The following diagram illustrates how the libraries mirror the core client outer node and runtime responsibilities and how the library of primitives provides the communication layer between the two.
The libraries that enable the blockchain node to handle its network responsibilities, including consensus and block execution, are Rust crates that use the sc_ prefix in the crate name. For example, the sc_service library is responsible for building the networking layer for blockchains and managing the communication between the network participants and the transaction pool.
The libraries that enable you to build the runtime logic and to encode and decode the information passed into and out of the runtime are Rust crates that use the frame_ prefix in the crate name.
The frame_* libraries provide the infrastructure for the runtime. For example, the frame_system library provides a basic set of functions for interacting with other Substrate-based components andframe_support enables you to declare runtime storage items, errors, and events.
In addition to the infrastructure provided by the frame_* libraries, the runtime can include one or more pallet_* libraries. Each Rust crate that uses the pallet_ prefix represents a single FRAME module. In most cases, you use the pallet_* libraries to assemble the functionality you want to incorporate in the blockchain to suit your project.
You can build the runtime without using the frame_* or pallet_* libraries using the primitives libraries. However, the frame_* or pallet_* libraries provide the most efficient path to composing the runtime.
At the lowest level of the Mandala Chain architecture, there are primitive libraries that give you control over underlying operations and enable communication between the core client services and the runtime. The primitive libraries are Rust crates that use the sp_ prefix in the crate name.
The primitive libraries provide the lowest level of abstraction to expose interfaces that the core client or the runtime can use to perform operations or interact with each other.
For example:
The sp_arithmetic library defines fixed point arithmetic primitives and types for the runtime to use.

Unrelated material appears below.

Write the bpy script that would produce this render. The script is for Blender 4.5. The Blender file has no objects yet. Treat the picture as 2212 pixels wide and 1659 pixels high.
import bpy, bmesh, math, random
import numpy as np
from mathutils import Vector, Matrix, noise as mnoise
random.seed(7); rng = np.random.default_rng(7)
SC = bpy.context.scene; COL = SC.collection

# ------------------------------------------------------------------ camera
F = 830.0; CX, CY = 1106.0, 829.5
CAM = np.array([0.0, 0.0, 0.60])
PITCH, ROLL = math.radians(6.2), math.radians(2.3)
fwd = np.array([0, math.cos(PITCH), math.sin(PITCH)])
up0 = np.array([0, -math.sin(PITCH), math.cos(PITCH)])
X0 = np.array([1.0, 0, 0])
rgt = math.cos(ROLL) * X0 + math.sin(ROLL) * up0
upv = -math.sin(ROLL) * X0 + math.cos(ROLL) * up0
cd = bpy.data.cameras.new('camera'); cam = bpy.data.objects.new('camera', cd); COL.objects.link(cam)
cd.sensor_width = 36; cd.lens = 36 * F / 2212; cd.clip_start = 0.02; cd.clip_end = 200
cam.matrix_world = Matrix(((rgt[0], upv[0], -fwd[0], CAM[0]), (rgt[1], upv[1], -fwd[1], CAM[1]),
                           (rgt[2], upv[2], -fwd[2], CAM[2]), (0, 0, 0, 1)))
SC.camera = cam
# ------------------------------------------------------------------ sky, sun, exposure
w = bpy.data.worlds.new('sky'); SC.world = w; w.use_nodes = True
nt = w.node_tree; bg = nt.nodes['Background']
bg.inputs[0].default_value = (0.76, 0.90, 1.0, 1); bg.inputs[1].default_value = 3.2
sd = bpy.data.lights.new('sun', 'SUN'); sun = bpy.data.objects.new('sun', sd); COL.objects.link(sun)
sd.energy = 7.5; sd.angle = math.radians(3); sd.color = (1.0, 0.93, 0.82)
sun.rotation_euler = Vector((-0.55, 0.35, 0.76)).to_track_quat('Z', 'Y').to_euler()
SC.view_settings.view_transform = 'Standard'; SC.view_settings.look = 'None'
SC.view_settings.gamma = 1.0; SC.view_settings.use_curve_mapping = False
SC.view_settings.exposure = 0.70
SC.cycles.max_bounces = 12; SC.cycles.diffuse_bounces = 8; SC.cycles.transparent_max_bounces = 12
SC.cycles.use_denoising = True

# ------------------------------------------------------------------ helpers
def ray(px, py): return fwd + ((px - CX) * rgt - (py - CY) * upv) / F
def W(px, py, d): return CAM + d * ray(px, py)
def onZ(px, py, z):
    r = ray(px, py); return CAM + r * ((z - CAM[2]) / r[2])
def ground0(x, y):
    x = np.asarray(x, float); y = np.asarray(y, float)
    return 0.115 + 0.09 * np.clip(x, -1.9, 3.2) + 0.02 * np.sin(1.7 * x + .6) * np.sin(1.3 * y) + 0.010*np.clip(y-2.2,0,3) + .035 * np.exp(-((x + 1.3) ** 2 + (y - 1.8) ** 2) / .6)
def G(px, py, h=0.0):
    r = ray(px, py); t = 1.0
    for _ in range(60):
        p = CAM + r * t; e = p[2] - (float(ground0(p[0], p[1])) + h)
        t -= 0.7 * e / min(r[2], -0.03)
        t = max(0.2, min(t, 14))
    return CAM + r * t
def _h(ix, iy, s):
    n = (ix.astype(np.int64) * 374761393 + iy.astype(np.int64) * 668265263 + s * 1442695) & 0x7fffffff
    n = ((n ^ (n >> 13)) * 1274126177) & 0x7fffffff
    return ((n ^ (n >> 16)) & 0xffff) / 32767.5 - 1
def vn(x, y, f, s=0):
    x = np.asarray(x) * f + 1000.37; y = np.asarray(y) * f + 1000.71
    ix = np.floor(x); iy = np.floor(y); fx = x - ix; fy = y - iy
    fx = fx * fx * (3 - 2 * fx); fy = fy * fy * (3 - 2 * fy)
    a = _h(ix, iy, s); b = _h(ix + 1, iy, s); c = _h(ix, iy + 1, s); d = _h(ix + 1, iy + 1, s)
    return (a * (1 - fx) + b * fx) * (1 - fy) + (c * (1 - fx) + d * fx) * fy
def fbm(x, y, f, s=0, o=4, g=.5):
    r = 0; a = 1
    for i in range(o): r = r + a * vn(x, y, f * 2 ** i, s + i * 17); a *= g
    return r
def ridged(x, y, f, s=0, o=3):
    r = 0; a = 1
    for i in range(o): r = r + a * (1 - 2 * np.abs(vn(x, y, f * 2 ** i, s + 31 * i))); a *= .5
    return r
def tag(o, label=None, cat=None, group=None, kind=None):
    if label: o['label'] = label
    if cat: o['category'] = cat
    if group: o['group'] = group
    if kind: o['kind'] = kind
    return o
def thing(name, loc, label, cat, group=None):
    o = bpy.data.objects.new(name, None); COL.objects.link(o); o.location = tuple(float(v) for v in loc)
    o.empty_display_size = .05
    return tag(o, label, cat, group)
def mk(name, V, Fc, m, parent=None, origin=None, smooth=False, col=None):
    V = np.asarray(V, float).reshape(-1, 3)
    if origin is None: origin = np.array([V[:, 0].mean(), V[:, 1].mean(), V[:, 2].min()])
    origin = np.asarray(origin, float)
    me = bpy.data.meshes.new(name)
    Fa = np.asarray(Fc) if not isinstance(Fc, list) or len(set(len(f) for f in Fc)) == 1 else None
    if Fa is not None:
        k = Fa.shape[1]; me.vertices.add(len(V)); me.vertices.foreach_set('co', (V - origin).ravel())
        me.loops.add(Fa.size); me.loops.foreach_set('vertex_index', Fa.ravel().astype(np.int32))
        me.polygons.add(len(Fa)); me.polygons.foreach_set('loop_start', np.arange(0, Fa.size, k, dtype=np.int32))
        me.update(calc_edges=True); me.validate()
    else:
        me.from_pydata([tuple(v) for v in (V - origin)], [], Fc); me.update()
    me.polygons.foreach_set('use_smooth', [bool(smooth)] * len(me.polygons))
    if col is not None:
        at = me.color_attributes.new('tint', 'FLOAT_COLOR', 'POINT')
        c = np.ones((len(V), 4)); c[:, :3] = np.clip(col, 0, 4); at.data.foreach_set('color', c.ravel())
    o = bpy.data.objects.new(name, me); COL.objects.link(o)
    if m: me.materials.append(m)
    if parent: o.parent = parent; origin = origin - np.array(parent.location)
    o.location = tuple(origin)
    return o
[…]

The sp_core library provides a set of shareable Substrate types.
The sp_std library exports primitives from the Rust standard library to make them usable with any code that depends on the runtime.
The separation of the core Mandala Chain libraries provides a flexible and modular architecture for writing the blockchain logic. The primitives library provides a foundation that both the core client and the runtime can build without communicating directly with each other. Primitive types and traits are exposed in their own separate crates, so they are available to the outer node services and runtime components without introducing cyclic dependency issues.